**Work instructions:** Output all the data exactly. Pictures do not belong in the copy.

**Supplied material:**
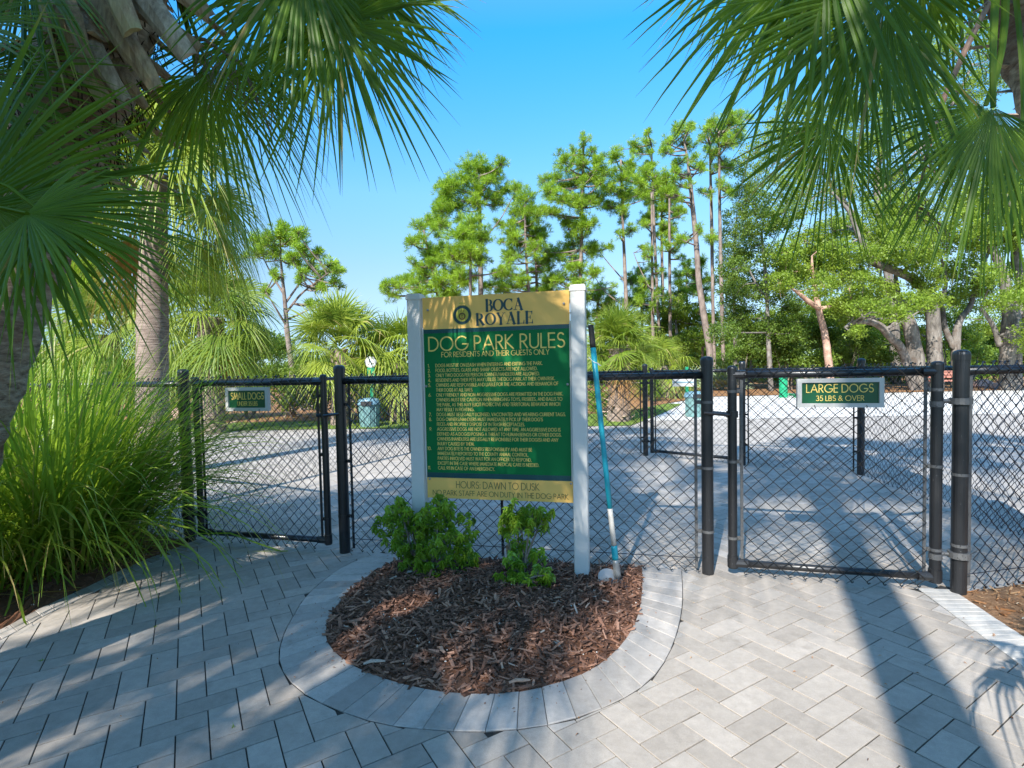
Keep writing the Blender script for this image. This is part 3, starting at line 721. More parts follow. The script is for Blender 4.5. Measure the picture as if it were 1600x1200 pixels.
SER = {   # (points, width scale) with thick stems and thin joins; widths in cap heights
 'B': (.66, [([(.16, .0), (.16, 1)], .17), ([(.02, .985), (.36, .985)]+arc(.36, .76, .17, .225, 90, -90, 8)+[(.16, .53)], [.035, .035]+[.035, .08, .13, .155, .155, .13, .08, .035]+[.035]), ([(.16, .53), (.38, .53)]+arc(.38, .27, .21, .26, 90, -90, 8)+[(.02, .015)], [.035, .035]+[.035, .08, .14, .17, .17, .14, .08, .035]+[.035])]),
 'O': (.86, [(arc(.43, .5, .38, .485, 0, 360, 28), 'o')]),
 'C': (.80, [(arc(.45, .5, .39, .485, 48, 312, 22), 'c'), ([(.73, .99), (.73, .68)], .035), ([(.73, .3), (.73, .2)], .03)]),
 'A': (.84, [([(.42, .97), (.70, .0)], .17), ([(.42, 1), (.12, .0)], .045), ([(.24, .34), (.62, .34)], .04), ([(.0, .015), (.28, .015)], .035), ([(.52, .015), (.84, .015)], .035)]),
 'R': (.80, [([(.16, .0), (.16, 1)], .17), ([(.02, .985), (.36, .985)]+arc(.36, .75, .19, .235, 90, -90, 8)+[(.16, .51)], [.035, .035]+[.035, .08, .14, .165, .165, .14, .08, .035]+[.035]), ([(.36, .5), (.66, .02)], .16), ([(.02, .015), (.32, .015)], .035), ([(.56, .015), (.80, .015)], .035)]),
 'Y': (.80, [([(.17, .98), (.42, .46)], .15), ([(.66, .98), (.42, .44)], .045), ([(.41, .5), (.41, 0)], .16), ([(.03, .985), (.33, .985)], .035), ([(.54, .985), (.79, .985)], .035), ([(.26, .015), (.56, .015)], .035)]),
 'L': (.66, [([(.16, 0), (.16, 1)], .17), ([(.02, .985), (.32, .985)], .035), ([(.02, .02), (.60, .02)], .04), ([(.60, .0), (.62, .3)], [.09, .02])]),
 'E': (.68, [([(.16, 0), (.16, 1)], .17), ([(.02, .98), (.58, .98)], .04), ([(.57, 1), (.58, .74)], [.09, .02]), ([(.16, .51), (.44, .51)], .04), ([(.44, .64), (.44, .38)], .04), ([(.02, .02), (.62, .02)], .04), ([(.61, 0), (.63, .3)], [.09, .02])]),
}
def ribbon(mb, P, w, fr, eps):
    P = np.array(P, float); keep = np.r_[True, np.linalg.norm(np.diff(P, axis=0), axis=1) > 1e-6]
    if not np.isscalar(w): w = np.asarray(w)[keep]
    P = P[keep]; n = len(P); w = np.full(n, w) if np.isscalar(w) else np.asarray(w, float)
    closed = np.linalg.norm(P[0]-P[-1]) < 1e-6 and n > 3
    d = np.diff(P, axis=0); d /= np.linalg.norm(d, axis=1)[:, None]+1e-12
    sharp = [i for i in range(1, n-1) if d[i-1]@d[i] < .62]
    if sharp:
        for q, (a, b_) in enumerate(zip([0]+sharp, sharp+[n-1])): ribbon(mb, P[a:b_+1].copy(), w[a:b_+1], fr, eps+q*.000004)
        return
    nn = np.zeros_like(P)
    for i in range(n):
        a = d[i-1] if i > 0 else (d[-1] if closed else d[0]); b_ = d[i] if i < n-1 else (d[0] if closed else d[-1])
        na = np.array([-a[1], a[0]]); nb = np.array([-b_[1], b_[0]]); m_ = na+nb; q = m_@na
        nn[i] = m_/max(q, .45)
    if not closed: P[0] -= d[0]*w[0]*.35; P[-1] += d[-1]*w[-1]*.35
    A = P+nn*w[:, None]/2; B = P-nn*w[:, None]/2
    O, ux, uy, nz = fr; Q = np.vstack([A, B]); V = O+Q[:, :1]*ux+Q[:, 1:]*uy+nz*eps
    i0 = np.arange(n-1); mb.add(V, np.stack([i0+n, i0+n+1, i0+1, i0], 1))
def text_width(s, font, gap):
    x = 0
    for ch in s: x += (.34 if ch == ' ' else font[ch][0]+gap)
    return x-gap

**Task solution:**
Keep writing the Blender script for this image. This is part 3, starting at line 721. More parts follow. The script is for Blender 4.5. Measure the picture as if it were 1600x1200 pixels.
SER = {   # (points, width scale) with thick stems and thin joins; widths in cap heights
 'B': (.66, [([(.16, .0), (.16, 1)], .17), ([(.02, .985), (.36, .985)]+arc(.36, .76, .17, .225, 90, -90, 8)+[(.16, .53)], [.035, .035]+[.035, .08, .13, .155, .155, .13, .08, .035]+[.035]), ([(.16, .53), (.38, .53)]+arc(.38, .27, .21, .26, 90, -90, 8)+[(.02, .015)], [.035, .035]+[.035, .08, .14, .17, .17, .14, .08, .035]+[.035])]),
 'O': (.86, [(arc(.43, .5, .38, .485, 0, 360, 28), 'o')]),
 'C': (.80, [(arc(.45, .5, .39, .485, 48, 312, 22), 'c'), ([(.73, .99), (.73, .68)], .035), ([(.73, .3), (.73, .2)], .03)]),
 'A': (.84, [([(.42, .97), (.70, .0)], .17), ([(.42, 1), (.12, .0)], .045), ([(.24, .34), (.62, .34)], .04), ([(.0, .015), (.28, .015)], .035), ([(.52, .015), (.84, .015)], .035)]),
 'R': (.80, [([(.16, .0), (.16, 1)], .17), ([(.02, .985), (.36, .985)]+arc(.36, .75, .19, .235, 90, -90, 8)+[(.16, .51)], [.035, .035]+[.035, .08, .14, .165, .165, .14, .08, .035]+[.035]), ([(.36, .5), (.66, .02)], .16), ([(.02, .015), (.32, .015)], .035), ([(.56, .015), (.80, .015)], .035)]),
 'Y': (.80, [([(.17, .98), (.42, .46)], .15), ([(.66, .98), (.42, .44)], .045), ([(.41, .5), (.41, 0)], .16), ([(.03, .985), (.33, .985)], .035), ([(.54, .985), (.79, .985)], .035), ([(.26, .015), (.56, .015)], .035)]),
 'L': (.66, [([(.16, 0), (.16, 1)], .17), ([(.02, .985), (.32, .985)], .035), ([(.02, .02), (.60, .02)], .04), ([(.60, .0), (.62, .3)], [.09, .02])]),
 'E': (.68, [([(.16, 0), (.16, 1)], .17), ([(.02, .98), (.58, .98)], .04), ([(.57, 1), (.58, .74)], [.09, .02]), ([(.16, .51), (.44, .51)], .04), ([(.44, .64), (.44, .38)], .04), ([(.02, .02), (.62, .02)], .04), ([(.61, 0), (.63, .3)], [.09, .02])]),
}
def ribbon(mb, P, w, fr, eps):
    P = np.array(P, float); keep = np.r_[True, np.linalg.norm(np.diff(P, axis=0), axis=1) > 1e-6]
    if not np.isscalar(w): w = np.asarray(w)[keep]
    P = P[keep]; n = len(P); w = np.full(n, w) if np.isscalar(w) else np.asarray(w, float)
    closed = np.linalg.norm(P[0]-P[-1]) < 1e-6 and n > 3
    d = np.diff(P, axis=0); d /= np.linalg.norm(d, axis=1)[:, None]+1e-12
    sharp = [i for i in range(1, n-1) if d[i-1]@d[i] < .62]
    if sharp:
        for q, (a, b_) in enumerate(zip([0]+sharp, sharp+[n-1])): ribbon(mb, P[a:b_+1].copy(), w[a:b_+1], fr, eps+q*.000004)
        return
    nn = np.zeros_like(P)
    for i in range(n):
        a = d[i-1] if i > 0 else (d[-1] if closed else d[0]); b_ = d[i] if i < n-1 else (d[0] if closed else d[-1])
        na = np.array([-a[1], a[0]]); nb = np.array([-b_[1], b_[0]]); m_ = na+nb; q = m_@na
        nn[i] = m_/max(q, .45)
    if not closed: P[0] -= d[0]*w[0]*.35; P[-1] += d[-1]*w[-1]*.35
    A = P+nn*w[:, None]/2; B = P-nn*w[:, None]/2
    O, ux, uy, nz = fr; Q = np.vstack([A, B]); V = O+Q[:, :1]*ux+Q[:, 1:]*uy+nz*eps
    i0 = np.arange(n-1); mb.add(V, np.stack([i0+n, i0+n+1, i0+1, i0], 1))
def text_width(s, font, gap):
    x = 0
    for ch in s: x += (.34 if ch == ' ' else font[ch][0]+gap)
    return x-gap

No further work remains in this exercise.